Laporan wartawan Tribunnews, Ibriza Fasti Ifhami
TRIBUNNEWS.COM, JAKARTA - Mahkamah Agung (MA) menyikapi Pengadilan Negeri (PN) Jakarta Pusat yang mengizinkan pernikahan beda agama setelah terbitnya SEMA Nomor 2 Tahun 2023.
Adapun Surat Edaran Mahkamah Agung (SEMA) 2 Tahun 2023 meminta hakim menolak permohonan pernikahan beda agama.

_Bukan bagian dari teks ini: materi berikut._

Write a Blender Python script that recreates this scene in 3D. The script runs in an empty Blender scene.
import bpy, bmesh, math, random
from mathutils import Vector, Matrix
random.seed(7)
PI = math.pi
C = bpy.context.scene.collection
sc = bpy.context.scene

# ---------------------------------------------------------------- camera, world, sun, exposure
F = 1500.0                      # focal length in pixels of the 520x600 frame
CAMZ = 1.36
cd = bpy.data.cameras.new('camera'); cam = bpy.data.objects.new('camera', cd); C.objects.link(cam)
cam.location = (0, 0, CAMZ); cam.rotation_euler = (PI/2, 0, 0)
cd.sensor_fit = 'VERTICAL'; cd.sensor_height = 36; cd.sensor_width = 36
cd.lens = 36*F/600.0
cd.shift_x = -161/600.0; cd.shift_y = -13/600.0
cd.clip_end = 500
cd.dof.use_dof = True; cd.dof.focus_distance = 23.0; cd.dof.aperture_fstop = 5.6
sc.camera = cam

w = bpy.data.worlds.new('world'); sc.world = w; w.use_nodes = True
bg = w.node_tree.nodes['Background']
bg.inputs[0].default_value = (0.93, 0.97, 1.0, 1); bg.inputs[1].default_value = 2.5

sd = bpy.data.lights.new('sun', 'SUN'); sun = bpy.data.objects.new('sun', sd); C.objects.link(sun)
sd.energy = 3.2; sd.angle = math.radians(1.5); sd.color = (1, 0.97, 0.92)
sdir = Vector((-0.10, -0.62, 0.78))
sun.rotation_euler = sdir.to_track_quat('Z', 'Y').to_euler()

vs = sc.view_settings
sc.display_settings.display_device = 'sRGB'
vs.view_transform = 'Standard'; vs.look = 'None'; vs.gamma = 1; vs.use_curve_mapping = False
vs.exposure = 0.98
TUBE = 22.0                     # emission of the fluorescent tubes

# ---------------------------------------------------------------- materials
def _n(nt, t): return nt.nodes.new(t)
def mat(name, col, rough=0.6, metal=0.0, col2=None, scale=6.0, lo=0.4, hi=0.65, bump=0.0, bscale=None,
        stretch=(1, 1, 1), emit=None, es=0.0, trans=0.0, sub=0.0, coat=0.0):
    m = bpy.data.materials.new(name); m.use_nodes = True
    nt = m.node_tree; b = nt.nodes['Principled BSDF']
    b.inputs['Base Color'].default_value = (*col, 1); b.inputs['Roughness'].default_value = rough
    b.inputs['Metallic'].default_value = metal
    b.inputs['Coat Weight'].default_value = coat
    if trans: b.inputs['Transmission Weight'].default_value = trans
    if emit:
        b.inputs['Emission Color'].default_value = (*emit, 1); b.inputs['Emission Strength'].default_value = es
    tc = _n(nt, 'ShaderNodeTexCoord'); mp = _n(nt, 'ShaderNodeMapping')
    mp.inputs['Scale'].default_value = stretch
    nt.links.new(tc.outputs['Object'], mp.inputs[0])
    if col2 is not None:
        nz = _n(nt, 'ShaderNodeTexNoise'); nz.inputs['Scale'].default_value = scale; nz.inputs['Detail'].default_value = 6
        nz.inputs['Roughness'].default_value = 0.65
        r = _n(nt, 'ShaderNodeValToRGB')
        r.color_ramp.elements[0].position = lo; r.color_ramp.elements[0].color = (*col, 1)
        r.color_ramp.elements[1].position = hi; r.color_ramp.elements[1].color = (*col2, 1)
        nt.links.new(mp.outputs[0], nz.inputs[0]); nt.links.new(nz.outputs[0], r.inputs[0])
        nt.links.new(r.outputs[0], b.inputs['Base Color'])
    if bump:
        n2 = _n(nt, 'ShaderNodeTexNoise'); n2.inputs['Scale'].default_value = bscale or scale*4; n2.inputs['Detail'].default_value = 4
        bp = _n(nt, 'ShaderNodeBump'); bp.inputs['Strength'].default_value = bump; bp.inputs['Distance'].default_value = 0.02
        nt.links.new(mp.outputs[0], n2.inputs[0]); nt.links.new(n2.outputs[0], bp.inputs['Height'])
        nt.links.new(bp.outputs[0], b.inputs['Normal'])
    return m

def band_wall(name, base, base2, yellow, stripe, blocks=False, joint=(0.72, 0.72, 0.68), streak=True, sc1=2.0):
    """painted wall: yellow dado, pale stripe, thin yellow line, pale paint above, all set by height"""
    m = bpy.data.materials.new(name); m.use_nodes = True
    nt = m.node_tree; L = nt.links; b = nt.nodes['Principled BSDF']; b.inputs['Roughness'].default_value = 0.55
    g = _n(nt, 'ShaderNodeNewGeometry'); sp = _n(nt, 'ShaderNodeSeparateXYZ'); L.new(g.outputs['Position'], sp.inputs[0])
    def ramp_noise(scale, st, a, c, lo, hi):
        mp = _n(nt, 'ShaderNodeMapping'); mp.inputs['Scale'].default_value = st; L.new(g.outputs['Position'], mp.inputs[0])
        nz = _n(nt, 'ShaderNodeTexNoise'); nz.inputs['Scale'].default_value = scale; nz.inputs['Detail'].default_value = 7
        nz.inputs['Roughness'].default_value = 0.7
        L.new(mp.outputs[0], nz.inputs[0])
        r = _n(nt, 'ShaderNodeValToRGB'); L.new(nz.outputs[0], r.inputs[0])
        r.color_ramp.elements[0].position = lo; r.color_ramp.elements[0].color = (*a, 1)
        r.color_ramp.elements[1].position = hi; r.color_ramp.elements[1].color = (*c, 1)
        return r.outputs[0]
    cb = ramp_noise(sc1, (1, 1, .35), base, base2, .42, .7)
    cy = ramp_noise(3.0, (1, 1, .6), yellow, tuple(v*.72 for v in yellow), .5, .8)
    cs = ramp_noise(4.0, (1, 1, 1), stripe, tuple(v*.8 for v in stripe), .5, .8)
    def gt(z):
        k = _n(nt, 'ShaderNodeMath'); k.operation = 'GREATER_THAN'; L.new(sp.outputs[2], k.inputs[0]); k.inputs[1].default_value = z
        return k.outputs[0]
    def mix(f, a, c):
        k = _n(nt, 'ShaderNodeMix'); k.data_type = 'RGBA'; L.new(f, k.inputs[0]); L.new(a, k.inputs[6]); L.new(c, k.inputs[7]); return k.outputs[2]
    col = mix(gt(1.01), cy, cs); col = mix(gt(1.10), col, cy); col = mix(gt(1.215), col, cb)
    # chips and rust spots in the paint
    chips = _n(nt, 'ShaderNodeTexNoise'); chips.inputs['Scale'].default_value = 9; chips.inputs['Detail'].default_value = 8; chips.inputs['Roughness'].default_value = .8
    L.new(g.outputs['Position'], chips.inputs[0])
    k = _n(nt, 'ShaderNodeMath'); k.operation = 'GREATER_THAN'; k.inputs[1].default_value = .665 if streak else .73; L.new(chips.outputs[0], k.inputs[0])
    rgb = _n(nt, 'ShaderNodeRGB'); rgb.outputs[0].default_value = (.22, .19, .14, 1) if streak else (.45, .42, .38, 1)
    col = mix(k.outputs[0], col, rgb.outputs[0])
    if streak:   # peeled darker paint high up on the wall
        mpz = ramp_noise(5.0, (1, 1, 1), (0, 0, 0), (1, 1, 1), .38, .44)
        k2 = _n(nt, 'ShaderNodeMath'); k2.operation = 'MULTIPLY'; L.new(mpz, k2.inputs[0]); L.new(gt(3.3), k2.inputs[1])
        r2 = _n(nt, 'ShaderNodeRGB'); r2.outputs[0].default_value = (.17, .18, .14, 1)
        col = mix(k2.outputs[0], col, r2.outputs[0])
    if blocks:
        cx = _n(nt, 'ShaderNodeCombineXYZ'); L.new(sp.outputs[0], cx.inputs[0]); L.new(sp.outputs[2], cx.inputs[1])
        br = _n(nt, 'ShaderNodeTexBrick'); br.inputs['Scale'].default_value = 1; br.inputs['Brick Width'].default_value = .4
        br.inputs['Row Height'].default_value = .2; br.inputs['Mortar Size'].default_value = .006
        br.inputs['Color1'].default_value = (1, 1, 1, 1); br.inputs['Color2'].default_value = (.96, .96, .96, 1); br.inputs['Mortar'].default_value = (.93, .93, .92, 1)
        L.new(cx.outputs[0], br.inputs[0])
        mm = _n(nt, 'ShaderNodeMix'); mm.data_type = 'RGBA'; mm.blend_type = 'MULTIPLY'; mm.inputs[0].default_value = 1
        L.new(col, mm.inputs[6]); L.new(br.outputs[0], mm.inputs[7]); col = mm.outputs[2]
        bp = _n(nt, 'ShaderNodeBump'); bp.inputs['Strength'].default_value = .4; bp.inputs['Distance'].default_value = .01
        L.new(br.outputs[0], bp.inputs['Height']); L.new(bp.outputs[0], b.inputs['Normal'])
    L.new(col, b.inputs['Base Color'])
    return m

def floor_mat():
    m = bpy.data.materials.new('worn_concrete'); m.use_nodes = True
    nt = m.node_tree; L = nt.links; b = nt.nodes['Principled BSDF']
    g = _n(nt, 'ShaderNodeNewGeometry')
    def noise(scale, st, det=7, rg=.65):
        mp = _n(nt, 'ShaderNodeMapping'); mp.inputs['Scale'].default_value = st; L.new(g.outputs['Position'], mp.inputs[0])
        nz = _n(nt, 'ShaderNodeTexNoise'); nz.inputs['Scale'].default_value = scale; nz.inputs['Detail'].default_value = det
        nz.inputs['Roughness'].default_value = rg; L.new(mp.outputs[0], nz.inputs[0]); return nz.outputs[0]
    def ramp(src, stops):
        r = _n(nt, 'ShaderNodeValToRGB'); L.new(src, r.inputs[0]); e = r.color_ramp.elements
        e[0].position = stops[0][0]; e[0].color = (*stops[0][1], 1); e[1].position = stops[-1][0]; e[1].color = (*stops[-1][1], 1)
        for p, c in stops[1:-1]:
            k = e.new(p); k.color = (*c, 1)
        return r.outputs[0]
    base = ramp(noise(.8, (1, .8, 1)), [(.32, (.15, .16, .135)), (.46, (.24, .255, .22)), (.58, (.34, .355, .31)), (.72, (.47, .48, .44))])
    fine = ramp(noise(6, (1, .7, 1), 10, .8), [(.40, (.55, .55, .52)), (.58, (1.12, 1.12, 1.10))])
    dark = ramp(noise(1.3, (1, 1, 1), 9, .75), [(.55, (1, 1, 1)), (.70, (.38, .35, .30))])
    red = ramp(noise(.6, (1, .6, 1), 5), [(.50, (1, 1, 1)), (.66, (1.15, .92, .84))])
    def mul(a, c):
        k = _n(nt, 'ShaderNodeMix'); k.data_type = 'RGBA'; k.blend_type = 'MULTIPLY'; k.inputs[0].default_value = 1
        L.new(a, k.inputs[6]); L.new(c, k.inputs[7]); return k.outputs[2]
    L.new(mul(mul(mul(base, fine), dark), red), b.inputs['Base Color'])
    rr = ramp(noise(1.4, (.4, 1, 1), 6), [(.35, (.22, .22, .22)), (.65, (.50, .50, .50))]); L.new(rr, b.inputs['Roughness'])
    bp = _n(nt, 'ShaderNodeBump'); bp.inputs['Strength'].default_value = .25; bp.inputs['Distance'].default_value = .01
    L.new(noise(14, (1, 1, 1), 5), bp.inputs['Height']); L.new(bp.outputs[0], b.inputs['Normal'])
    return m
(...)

"Terkait permohonan penetapan perkawinan antar-umat yang berbeda agama, Mahkamah Agung telah menerbitkan pedoman sebagaimana termuat dalam SEMA Nomor 02 Tahun 2023 yang pada pokoknya melarang Pengadilan mengabulkan permohonan pencatatan perkawinan antar-umat yang berbeda agama," kata Kepala Biro Hukum dan Humas MA Sobandi, dalam keterangannya, yang diterima Tribunnews.com Kamis (31/8/2023).
Sobandi menjelaskan, dalam Pembinaan Teknis dan Administrasi bagi Pimpinan, pada tanggal 28 Agustus 2023 di Banjarmasin, Ketua Kamar Pembinaan Mahkamah Agung Takdir Rahmadi menerangkan, bahwa dalam proses penyusunan SEMA Nomor 02 Tahun 2023, Kelompok Kerja (Pokja) MA telah melibatkan para stakeholder terkait.
"Antara lain Majelis Ulama Indonesia (MUI), tokoh agama dan pemuka agama Islam, Kristen, Katholik, Hindu dan Budha untuk menyerap aspirasi dengan tetap mempedomani ketentuan Pasal 2 ayat (1) serta Pasal 8 huruf f Undang-Undang Nomor 1 Tahun 1974 tentang Perkawinan," terang Sobandi.
Ia menambahkan, SEMA Nomor 2 Tahun 2023 juga telah sejalan dengan Putusan Mahkamah Konstitusi Nomor 24/PUU-XX/2022 tanggal 31 Januari 2023.
Baca juga: Pengadilan Jakarta Utara Tetap Izinkan Pernikahan Beda Agama
"Yang pada pokoknya dalam pertimbangan hukum putusan tersebut menyatakan norma Pasal 2 ayat (1) dan ayat (2) serta Pasal 8 huruf f Undang-Undang Nomor 1 Tahun 1974 tentang Perkawinan tidak bertentangan dengan prinsip jaminan hak memeluk agama dan beribadat menurut agama dan kepercayaannya, persamaan kedudukan di dalam hukum dan pemerintahan, hak untuk hidup dan bebas dari perlakuan diskriminatif, hak untuk membentuk keluarga dan melanjutkan keturunan, hak atas pengakuan, jaminan, perlindungan dan kepastian hukum yang adil, serta perlakuan yang sama di hadapan hukum," jelas Sobandi.
Sobandi juga angkat bicara terkait isu pelanggaran HAM terhadap pelarangan perkawinan antar-umat yang berbeda agama.
"Dapat diterangkan bahwa implementasi HAM di Indonesia berbeda dengan HAM di negara-negara sekuler, dimana HAM di Indonesia tetap mengacu kepada Pancasila sebagai norma dasar pembentukan hukum yang sila pertamanya adalah Ketuhanan Yang Maha Esa," ucapnya.
Diberitakan sebelumnya, Mahkamah Agung (MA) mengeluarkan Surat Edaran MA (SEMA) yang meminta hakim untuk tidak mengizinkan pencatatan pernikahan beda agama.
Faktanya, hakim tetap mengizinkan pernikahan beda agama, seperti yang diputus oleh Pengadilan Negeri Jakarta Utara (PN Jakut).
SEMA Nomor 2/2023 itu ditandatangani Ketua MA Syarifuddin pada 17 Juli 2023. Belakangan, sepasang kekasih mengajukan permohonan pernikahan beda yaitu pria GA dan perempuan RY.
GA beragama Katolik dan RY beragama Protestan.